Sophie Attwood’s comment piece questioned why people resist fake meat but embrace synthetic bodily enhancements. Two points struck me. First, Botox has been around for decades longer than artificial meat. Comparing public attitudes without accounting for the time each technology has had to become familiar feels misleading. It would be fairer to compare reactions at similar points in time after their invention(30 August, p 19).

Second, encouraging people to adopt lab-grown meat without caution seems premature. Emerging research on the negative health effects of ultra-processed foods suggests we should fully understand their potential impacts before urging widespread consumption. Blind enthusiasm risks overlooking important safety and nutritional questions.

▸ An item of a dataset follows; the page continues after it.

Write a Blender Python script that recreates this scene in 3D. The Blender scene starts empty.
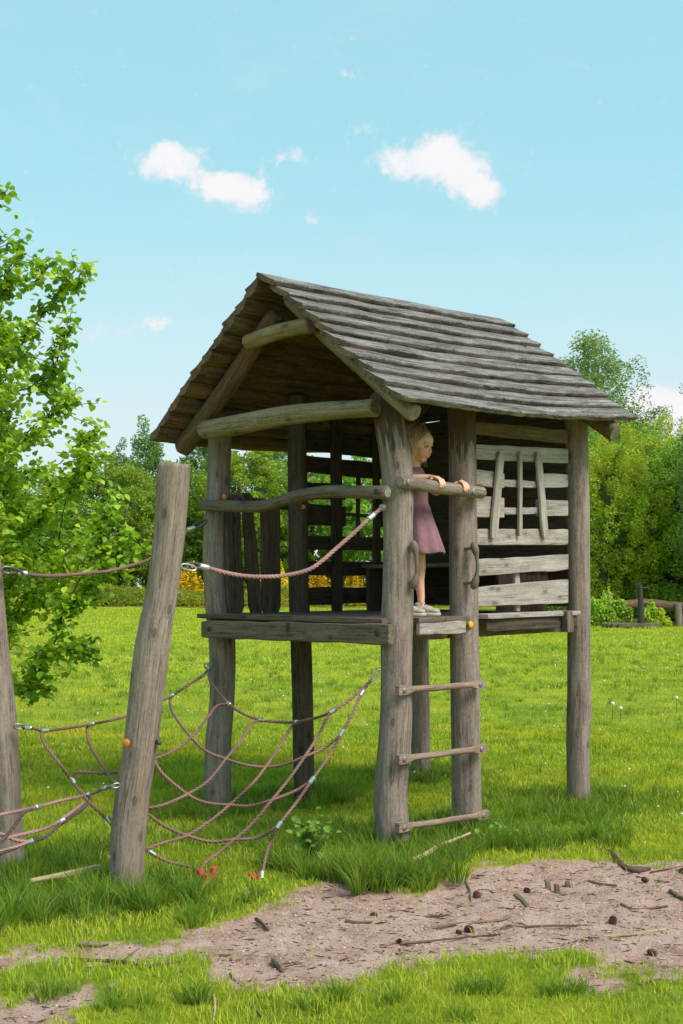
import bpy, bmesh, math, random
import numpy as np
from mathutils import Vector, Matrix, Quaternion, noise
random.seed(7); rng = np.random.default_rng(11)
R = math.radians
scene = bpy.context.scene
col = scene.collection

# ------------------------------------------------------------------ camera
FPX, CX, HY, EYE = 1160.0, 341.5, 585.0, 1.6
cd = bpy.data.cameras.new('camera'); cam = bpy.data.objects.new('camera', cd); col.objects.link(cam)
cam.location = (0, 0, EYE); cam.rotation_euler = (R(90), 0, 0)
cd.sensor_width = 36; cd.lens = FPX / 1024 * 36; cd.shift_y = (HY - 512) / 1024
cd.clip_start = .05; cd.clip_end = 3000
scene.camera = cam

# ------------------------------------------------------------------ light
SUN_EL, SUN_AZ = 50.0, 128.0      # azimuth clockwise from +Y : high, behind the camera's right shoulder
sl = bpy.data.lights.new('sun', 'SUN'); sl.energy = 2.4; sl.angle = R(28); sl.color = (1, .93, .84)
sun = bpy.data.objects.new('sun', sl); col.objects.link(sun)
sd = Vector((math.sin(R(SUN_AZ)) * math.cos(R(SUN_EL)), math.cos(R(SUN_AZ)) * math.cos(R(SUN_EL)), math.sin(R(SUN_EL))))
sun.rotation_euler = sd.to_track_quat('Z', 'Y').to_euler(); sun.location = sd * 60
scene.view_settings.view_transform = 'Standard'; scene.view_settings.look = 'None'
scene.view_settings.gamma = 1; scene.view_settings.exposure = 0.75
scene.render.film_transparent = False

class NT:
    """tiny node helper"""
    def __init__(s, tree): s.t = tree; s.n = tree.nodes; s.l = tree.links
    def new(s, kind, **kw):
        n = s.n.new(kind)
        for k, v in kw.items(): setattr(n, k, v)
        return n
    def put(s, sock, v):
        if isinstance(v, bpy.types.NodeSocket): s.l.new(v, sock)
        else:
            if hasattr(sock.default_value, '__len__') and hasattr(v, '__len__') and len(sock.default_value) == 4 and len(v) == 3: v = (*v, 1)
            sock.default_value = v
    def math(s, op, a, b=0.0, c=None, clamp=False):
        n = s.new('ShaderNodeMath', operation=op, use_clamp=clamp); s.put(n.inputs[0], a); s.put(n.inputs[1], b)
        if c is not None: s.put(n.inputs[2], c)
        return n.outputs[0]
    def vmath(s, op, a, b=(0, 0, 0)):
        n = s.new('ShaderNodeVectorMath', operation=op); s.put(n.inputs[0], a); s.put(n.inputs[1], b)
        return n.outputs['Value'] if op in ('LENGTH', 'DISTANCE', 'DOT_PRODUCT') else n.outputs[0]
    def noise(s, vec, scale, detail=4, rough=.55, dist=0):
        n = s.new('ShaderNodeTexNoise'); s.put(n.inputs['Vector'], vec); n.inputs['Scale'].default_value = scale
        n.inputs['Detail'].default_value = detail; n.inputs['Roughness'].default_value = rough; n.inputs['Distortion'].default_value = dist
        return n.outputs['Fac']
    def mapping(s, vec, scale=(1, 1, 1), loc=(0, 0, 0), rot=(0, 0, 0)):
        n = s.new('ShaderNodeMapping'); s.put(n.inputs[0], vec); n.inputs['Scale'].default_value = scale
        n.inputs['Location'].default_value = loc; n.inputs['Rotation'].default_value = rot
        return n.outputs[0]
    def ramp(s, fac, stops, interp='LINEAR'):
        n = s.new('ShaderNodeValToRGB'); s.put(n.inputs[0], fac); e = n.color_ramp.elements; n.color_ramp.interpolation = interp
        while len(e) < len(stops): e.new(.5)
        for i, (p, c) in enumerate(stops):
            e[i].position = p; e[i].color = (*c, 1) if len(c) == 3 else c
        return n.outputs[0]
    def mix(s, fac, a, b, mode='MIX'):
        n = s.new('ShaderNodeMix', data_type='RGBA', blend_type=mode); s.put(n.inputs[0], fac); s.put(n.inputs[6], a); s.put(n.inputs[7], b)
        return n.outputs[2]
    def smooth(s, x, a, b, lo=0., hi=1.):
        n = s.new('ShaderNodeMapRange', interpolation_type='SMOOTHSTEP'); s.put(n.inputs[0], x)
        n.inputs[1].default_value = a; n.inputs[2].default_value = b; n.inputs[3].default_value = lo; n.inputs[4].default_value = hi
        return n.outputs[0]
    def bump(s, h, strength=.5, dist=.01):
        n = s.new('ShaderNodeBump'); s.put(n.inputs['Height'], h); n.inputs['Strength'].default_value = strength; n.inputs['Distance'].default_value = dist
        return n.outputs[0]

# ------------------------------------------------------------------ sky
world = bpy.data.worlds.new('World'); scene.world = world; world.use_nodes = True
w = NT(world.node_tree); w.n.clear()
sky = w.new('ShaderNodeTexSky', sky_type='NISHITA'); sky.sun_disc = False
sky.sun_elevation = R(SUN_EL); sky.sun_rotation = R(SUN_AZ); sky.air_density = 1.0; sky.dust_density = .6; sky.ozone_density = 1.0; sky.altitude = 0
tc = w.new('ShaderNodeTexCoord').outputs['Generated']
sx = w.new('ShaderNodeSeparateXYZ'); w.put(sx.inputs[0], tc)
ay = w.math('MAXIMUM', w.math('ABSOLUTE', sx.outputs[1]), .02)
az = w.math('DIVIDE', sx.outputs[0], ay); el = w.math('DIVIDE', sx.outputs[2], ay)
cxyz = w.new('ShaderNodeCombineXYZ'); w.put(cxyz.inputs[0], az); w.put(cxyz.inputs[1], el)
uvs = cxyz.outputs[0]
n1 = w.noise(uvs, 46, 9, .66, .1); n2 = w.noise(w.mapping(uvs, (1, 2.4, 1)), 6.5, 6, .6, .5)
def blob(px, py, rx, ry, k=1.0):
    dx = w.math('MULTIPLY', w.math('SUBTRACT', az, (px - CX) / FPX), FPX / rx)
    dy = w.math('MULTIPLY', w.math('SUBTRACT', el, (HY - py) / FPX), FPX / ry)
    d2 = w.math('ADD', w.math('MULTIPLY', dx, dx), w.math('MULTIPLY', dy, dy))
    return w.math('MULTIPLY', w.math('EXPONENT', w.math('MULTIPLY', d2, -1)), k)
acc = None
for b in [(158, 163, 24, 17, 1.1), (188, 166, 22, 17, 1.1), (165, 152, 16, 10, .7), (212, 186, 20, 11, .9), (232, 190, 26, 17, 1.15), (254, 193, 20, 17, 1.0), (225, 180, 14, 9, .5),
          (388, 162, 20, 15, .75), (412, 166, 24, 17, .85), (440, 152, 24, 20, 1.2), (456, 168, 26, 24, 1.1), (479, 184, 22, 20, 1.1), (484, 198, 14, 12, .8),
          (292, 158, 26, 10, .72), (160, 321, 17, 10, .8), (313, 218, 24, 10, .5), (368, 134, 26, 14, .48), (347, 73, 20, 8, .4),
          (640, 398, 22, 16), (655, 425, 34, 26), (690, 420, 40, 36, 1.3), (652, 408, 18, 14, .8), (600, 440, 40, 22, .6),
          (-150, 260, 60, 30), (900, 200, 70, 34), (980, 330, 90, 30, .8), (95, 332, 60, 12, .55)]:
    v = blob(*b); acc = v if acc is None else w.math('ADD', acc, v)
dens = w.math('ADD', acc, w.math('MULTIPLY', w.math('SUBTRACT', n1, .5), 2.0))
dens = w.math('ADD', dens, w.math('MULTIPLY', w.math('SUBTRACT', w.noise(uvs, 120, 6, .6, .2), .5), 1.3))
cl = w.smooth(dens, .22, 1.05, 0, .95)
wisp = w.math('MULTIPLY', w.smooth(n2, .5, .8), .17)
hz = w.smooth(el, -.01, .40, .92, 0.04)
hznoise = w.math('MULTIPLY', w.smooth(w.noise(w.mapping(uvs, (1, 3.2, 1), (3, 1, 0)), 5, 5, .6), .42, .66), w.smooth(el, .03, .2, .40, 0))
skyc = w.mix(1.0, sky.outputs[0], (1.10, 1.32, 1.0), 'MULTIPLY')
skyc = w.mix(.72, skyc, (1.78, 3.52, 4.0))
skyc = w.mix(hz, skyc, (3.55, 3.78, 3.98))
skyc = w.mix(hznoise, skyc, (3.9, 4.0, 4.2))
skyc = w.mix(wisp, skyc, (3.9, 4.1, 4.2))
cshade = w.ramp(w.smooth(dens, .5, 1.5), [(0, (3.5, 3.9, 4.15)), (1, (4.45, 4.35, 4.45))])
skyc = w.mix(cl, skyc, cshade)
bg = w.new('ShaderNodeBackground'); w.put(bg.inputs[0], skyc); bg.inputs[1].default_value = .13
wo = w.new('ShaderNodeOutputWorld'); w.l.new(bg.outputs[0], wo.inputs[0])

# ------------------------------------------------------------------ placement frame
U = Vector((.70711, .70711, 0)); V = Vector((-.70711, .70711, 0)); ZV = Vector((0, 0, 1))
C0 = Vector((.314, 7.08, 0))                 # foot of the corner post
def UV(u, v, z=0): return C0 + U * u + V * v + ZV * z
def ray(px, py): return Vector(((px - CX) / FPX, 1, (HY - py) / FPX))
def atd(px, py, d): r = ray(px, py); return Vector((0, 0, EYE)) + r * d
def onV(px, py, v):
    r = ray(px, py); n = V; o = Vector((0, 0, EYE)); q = UV(0, v)
    return o + r * ((q - o).dot(n) / r.dot(n))
def onU(px, py, u):
    r = ray(px, py); n = U; o = Vector((0, 0, EYE)); q = UV(u, 0)
    return o + r * ((q - o).dot(n) / r.dot(n))
def onG(px, py, z=0.0): r = ray(px, py); return Vector((0, 0, EYE)) + r * ((z - EYE) / r.z)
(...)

Climate shock or signal for geoengineering? (1)

The indications that reductions in particulate pollution may be exposing the real extent of climate change is disturbing. But for some to argue we should therefore ease pollution rules is like trying to say that two wrongs make a right(13 September, p 40).

Climate shock or signal for geoengineering? (2)

Previously, proponents of geoengineering solutions to global warming have suggested that reflective aerosol particles could be sprayed into the upper atmosphere to achieve the same sunlight-reflecting effect as aerosol pollution. Opponents argue that this idea seems risky. I would have thought that what has been observed in the Pacific and Indian oceans as a result of pollution shows, to the contrary, how effective upper-atmosphere aerosols can be in reducing incoming radiation. Surely this is an idea worth pursuing.

Fermented food is about more than gut microbes

I would like to comment on your review of the book Ferment. I am a German artisan baker, mostly making German sourdough. I also grew up with lots of fermented foods and I would say I have some good knowledge about them. A crucial factor is which of the microorganisms in these foods survive our digestive system. The stomach is very acidic. From what I have learned, most of the microorganisms are destroyed in that environment. What my research has shown is that most fermented dairy products will provide microorganisms to our guts because these survive the stomach. Sourdough, sauerkraut and so on don’t provide a lot of gut microorganisms. Their advantage lies in being more digestible(13 September, p 24).

To read about the future of fermented foods, see page 32

Plenty of space for carbon storage in everyday life

Fortunately, there are more ways to store carbon dioxide than just underground. Trees and other plants also store it and when we use them to, say, build high-rise buildings or furniture, or make car parts (flax and hemp can be used in door panels and dashboards), we store CO2 for years, and possibly for centuries in some cases. By turning CO2 into useful products, capturing it will become profitable, not just necessary(13 September, p 10).

On the space-time vs spacetime debate

When it comes to the phrase space-time, Chanda Prescod-Weinstein ponders what is in a hyphen? Space answers to the question “where?”, time to the question “when?”. Space-time answers to the question “when and where?”. “Spacetime” answers to no question at all. It is a new concept that needs a lot of explaining (“what?”) and probably even a new interrogative (“whern”, maybe?)(6 September, p 22).

Otroverts can unite and possibly love cats (1)

Robert Sugden says otroverts, people who naturally don’t conform to groups, will never form their own groups for the obvious reason. But a few decades ago, people would have said the same about autistic people. Yet since the arrival of the internet, they have formed online groups to share experiences, developing guidelines that have since helped enable real-world spaces developed “by and for autistics”(Letters, 13 September).

It has made all the difference to many autistic people to have social spaces where we can be our authentic autistic selves in autistic company, and in the company of respectful, neurotypical allies keeping to the same rules.

Otroverts can unite and possibly love cats (2)

Sugden’s witty letter about being an otrovert prompted me to reread Rami Kaminski’s original article. I happened to be stroking my cat, whom I respect and admire, at the time, and it struck me that cats are extreme otroverts, the polar opposite to dogs. Our cat exploits us mercilessly, while being totally indifferent to our continued existence. He also studiously ignores all other cats. Does this explain the widely held belief that people are either cat people or dog people?

Grim reaper, I call you and raise you 100

How to make it to 100? I’m determined to live to 200. Or die trying(20 September, p 36).